In 1970 Kiernan was back in the United States, at Fort Jackson, S.C., training soldiers for Vietnam deployment. Here he coordinated the first Special Olympics competition with Eunice Kennedy Shriver. Athletes were housed in empty barracks and the soldiers made an on-the-spot audience to cheer along with families in the sporting events.

Next Kiernan was a high school ROTC instructor at a military academy in Missouri, where he led drill team and recruited cadets.

When he moved to Fort Wainwright in Alaska, Kiernan put his college major, English, to work. He was promoted to major and became the public affairs officer, working with journalists from the Fairbanks News-Miner and editing the post newspaper, The Yukon Sentinel. “As editor in chief of a weekly newspaper, I learned the urgency of the deadline in filling the news hole,” Kiernan wrote.

From cold Alaska to warm Fort Benning, Ga., came next, and the 29th Infantry. Kiernan was appointed editor of Infantry Magazine, the oldest military journal of the Department of Defense.

Back at Fort Jackson from 1983 to 1985, Kiernan was now public affairs officer and he was a lieutenant colonel, serving as infantry training officer and he was on hand for the dedication of the Ernie Pyle Media Center, named for the World War II journalist. Kiernan had the unusual duty of assisting the University of South Carolina in transferring 27 million feet of silver nitrate Movietone Newsreel into bunkers for preservation.

At age 43, he trained at Fort Bragg as a paratrooper with 18th Airborne Corps and earned the right to wear the signature maroon beret. Life was different at the Pentagon where Kiernan was transfered next, in 1989. He wrote, “17 miles of hallway and 27,000 military and civilian employees.” He was promoted to colonel and was the Army spokesperson for the Division Chief for Media Relations.

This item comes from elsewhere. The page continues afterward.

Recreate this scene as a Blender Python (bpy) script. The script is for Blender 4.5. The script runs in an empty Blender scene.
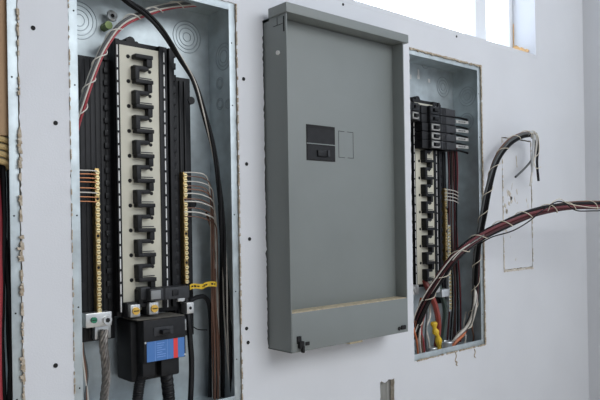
import bpy, bmesh, math, random
from mathutils import Vector, Matrix
random.seed(7)
SC = bpy.context.scene
COL = SC.collection

# ------------------------------------------------------------------ camera
FPX, YAW, PITCH, ROLL, DIST, CY = 658.196, 0.7222, 0.0012, -0.0164, 1.187, 221.83
fw = Vector((math.sin(YAW)*math.cos(PITCH), math.cos(YAW)*math.cos(PITCH), math.sin(PITCH)))
r0 = Vector((math.cos(YAW), -math.sin(YAW), 0)); u0 = r0.cross(fw)
RT = r0*math.cos(ROLL) + u0*math.sin(ROLL); UP = -r0*math.sin(ROLL) + u0*math.cos(ROLL)
EYE = Vector((0, -DIST, 0))
cam_data = bpy.data.cameras.new('camera'); cam = bpy.data.objects.new('camera', cam_data); COL.objects.link(cam)
cam.matrix_world = Matrix(((RT.x, UP.x, -fw.x, EYE.x), (RT.y, UP.y, -fw.y, EYE.y), (RT.z, UP.z, -fw.z, EYE.z), (0, 0, 0, 1)))
cam_data.sensor_width = 36; cam_data.lens = FPX/600*36; cam_data.shift_y = (CY-200)/600; cam_data.clip_start = .02
SC.camera = cam

# ------------------------------------------------------------------ sky, added area light, exposure
W = bpy.data.worlds.new('sky'); SC.world = W; W.use_nodes = True
bg = W.node_tree.nodes['Background']; wn = W.node_tree; wt = wn.nodes.new('ShaderNodeTexCoord'); wsp = wn.nodes.new('ShaderNodeSeparateXYZ'); wr = wn.nodes.new('ShaderNodeMapRange')
wn.links.new(wt.outputs['Generated'], wsp.inputs[0]); wn.links.new(wsp.outputs['Y'], wr.inputs['Value'])      # open sky beyond the wall, dimmer daylight inside the site
wr.inputs['From Min'].default_value = .0; wr.inputs['From Max'].default_value = .15; wr.inputs['To Min'].default_value = .66; wr.inputs['To Max'].default_value = 8.0
wx = wn.nodes.new('ShaderNodeMapRange'); wn.links.new(wsp.outputs['X'], wx.inputs['Value'])                    # the left end of the site is darker than the right
wx.inputs['From Min'].default_value = -.8; wx.inputs['From Max'].default_value = .6; wx.inputs['To Min'].default_value = .34; wx.inputs['To Max'].default_value = 1.1
wm_ = wn.nodes.new('ShaderNodeMath'); wm_.operation = 'MULTIPLY'; wn.links.new(wr.outputs['Result'], wm_.inputs[0]); wn.links.new(wx.outputs['Result'], wm_.inputs[1])
wn.links.new(wm_.outputs[0], bg.inputs['Strength']); bg.inputs['Color'].default_value = (.87, .95, 1.09, 1)
def area(name, loc, target, sx, sy, power, color):
    l = bpy.data.lights.new(name, 'AREA'); l.shape = 'RECTANGLE'; l.size = sx; l.size_y = sy; l.energy = power; l.color = color
    o = bpy.data.objects.new(name, l); COL.objects.link(o); o.location = loc
    o.rotation_euler = (Vector(target)-Vector(loc)).to_track_quat('-Z', 'Y').to_euler()
area('added_front_right_light', (1.4, -2.7, 1.35), (1.0, 0, 0), 2.0, 1.3, 42, (.96, .98, 1))  # added area lamp, assumed unseen source, lights the wall from front right
SC.view_settings.view_transform = 'Standard'; SC.view_settings.look = 'None'
SC.view_settings.exposure = -0.07; SC.view_settings.gamma = 1; SC.view_settings.use_curve_mapping = False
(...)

At the Pentagon, he worked with journalists from radio, television and newspapers, an experience that prepared Kiernan for Saudi Arabia as spokesman for Gen. Norman Schwarzkopf during Operation Desert Shield.

Kiernan was sent to Russia after the fall of the Berlin Wall and the dissolution of the Soviet Union as part of a team of advisors on generating a free press. A winner of several combat medals, Kiernan was the chief Army emissary on a peace mission in a time of hope. He was impressed by the soldiers he met – well educated, “a giving people.”

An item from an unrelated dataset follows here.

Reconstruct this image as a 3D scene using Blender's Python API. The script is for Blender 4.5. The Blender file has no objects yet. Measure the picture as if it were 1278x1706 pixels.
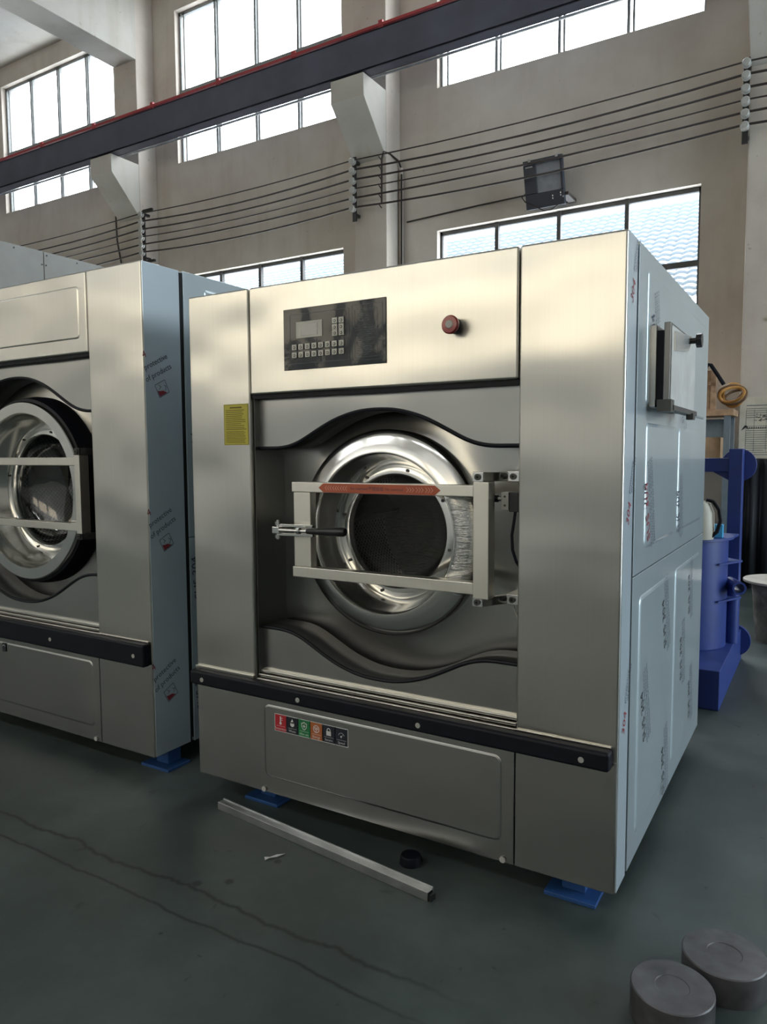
import bpy, bmesh, math, random
from mathutils import Vector, Matrix
random.seed(7)
PI = math.pi
C = bpy.context.scene.collection
SC = bpy.context.scene

# ------------------------------------------------------------------ camera
F_PX, YAW, PITCH, ROLL, CAM_H = 1227.79, -0.543105, 0.079168, -0.0053175, 1.5
def make_camera():
    cy, sy = math.cos(YAW), math.sin(YAW)
    fwd0 = Vector((sy, cy, 0)); right0 = Vector((cy, -sy, 0)); up0 = Vector((0, 0, 1))
    fwd = fwd0*math.cos(PITCH) - up0*math.sin(PITCH)
    up = up0*math.cos(PITCH) + fwd0*math.sin(PITCH)
    r = right0*math.cos(ROLL) + up*math.sin(ROLL)
    u = up*math.cos(ROLL) - right0*math.sin(ROLL)
    b = -fwd
    cam = bpy.data.cameras.new('camera'); ob = bpy.data.objects.new('camera', cam); C.objects.link(ob)
    ob.matrix_world = Matrix(((r.x, u.x, b.x, 0), (r.y, u.y, b.y, 0), (r.z, u.z, b.z, CAM_H), (0, 0, 0, 1)))
    cam.sensor_fit = 'HORIZONTAL'; cam.sensor_width = 36; cam.lens = 36*F_PX/1278
    cam.clip_start = 0.05; cam.clip_end = 200
    SC.camera = ob
make_camera()

# ------------------------------------------------------------------ light
SC.view_settings.view_transform = 'Standard'; SC.view_settings.look = 'None'
SC.view_settings.gamma = 1; SC.view_settings.use_curve_mapping = False
SC.view_settings.exposure = 0.85
W = bpy.data.worlds.new('sky'); SC.world = W; W.use_nodes = True
bg = W.node_tree.nodes['Background']; bg.inputs[0].default_value = (0.95, 0.98, 1.0, 1); bg.inputs[1].default_value = 7.5
SC.cycles.max_bounces = 9; SC.cycles.diffuse_bounces = 5; SC.cycles.glossy_bounces = 5
SC.cycles.transparent_max_bounces = 16; SC.cycles.transmission_bounces = 6
SC.cycles.sample_clamp_indirect = 4.0
SC.cycles.caustics_reflective = False; SC.cycles.caustics_refractive = False
SC.cycles.use_denoising = True
try: SC.cycles.denoiser = 'OPENIMAGEDENOISE'
except Exception: pass

def area(name, loc, size, sy, direction, color, power, portal=False):
    l = bpy.data.lights.new(name, 'AREA'); l.shape = 'RECTANGLE'; l.size = size; l.size_y = sy
    l.color = color; l.energy = power
    o = bpy.data.objects.new(name, l); C.objects.link(o); o.location = loc
    o.rotation_euler = Vector(direction).to_track_quat('-Z', 'Z').to_euler()
    if portal: l.cycles.is_portal = True
    return o
# added warm area lights before the closed opposite wall, standing in for windows
for k in range(3):
    area('window_light', (-11.0+5.2*k, -8.3, 4.7), 4.2, 2.3, (0, 1, -0.12), (1.0, 0.86, 0.62), 35)
# added cool fills below the ceiling, aimed at the back wall to brighten it
for k in range(3):
    area('wall_fill_light', (-14.0+6.5*k, -5.2, 9.2), 5.0, 1.5, (0, -0.75, -1), (0.93, 0.97, 1.0), (430, 320, 240)[k])
# added cool fill from the right; the end wall itself is closed
area('side_fill_light', (7.6, 5.2, 2.7), 7.5, 5.0, (-1, -0.05, -0.12), (0.78, 0.91, 1.0), 420)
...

Col. Kiernan made a final report on the mission to Secretary of Defense Dick Cheney. Kiernan wondered then what Russia’s relation to Ukraine would become.

Kiernan’s final Army assignment was Hawaii as chief of public affairs for U.S. Army Pacific. But leaving the military was just the beginning of a full civilian life.

He called the third section of his memoir “The Harvest Years.” Each section includes Events and Lessons Learned.

Applying lessons from his organizational experiences, Kiernan directed press operations for the Atlanta Olympics is 1996. “The daily experience of working side-by-side with former Olympic athletes gave me an appreciation of the selfless sacrifice,” Kiernan wrote.

Everything he had done before made Kiernan ready for his next career, joining a private company, Military Professional Resources Incorporated (MPRI). He was senior vice president for strategic communications and corporate spokesman for military contractors from 42 countries assisting emerging democracies. With MPRI he would be involved in education, at the Defense Information School and colleges around the country.

“Our small corporate staff grew from 25 personnel at its origin to 4,000 employees in 15 years,” Kiernan wrote. “Our first contract in Bosnia grew to 432 contracts in 42 countries by 1996 ...”

Kiernan has written another book, “Headlines from the Frontline,” about the relationship between the media and the military. He is participating in planning for a Desert Storm Memorial in Washington (the 30th anniversary is this year) and he is on the committee creating the Bucks County Vietnam War Memorial in Penndel. The 50th anniversary of withdrawal of American troops from Vietnam is in 2023.

“Colonel Rick” Kiernan and his wife, Susan, live in Warminster today, close to grandchildren.

“The Best Is Yet to Come” is available in paperback and digital versions at Amazon.com.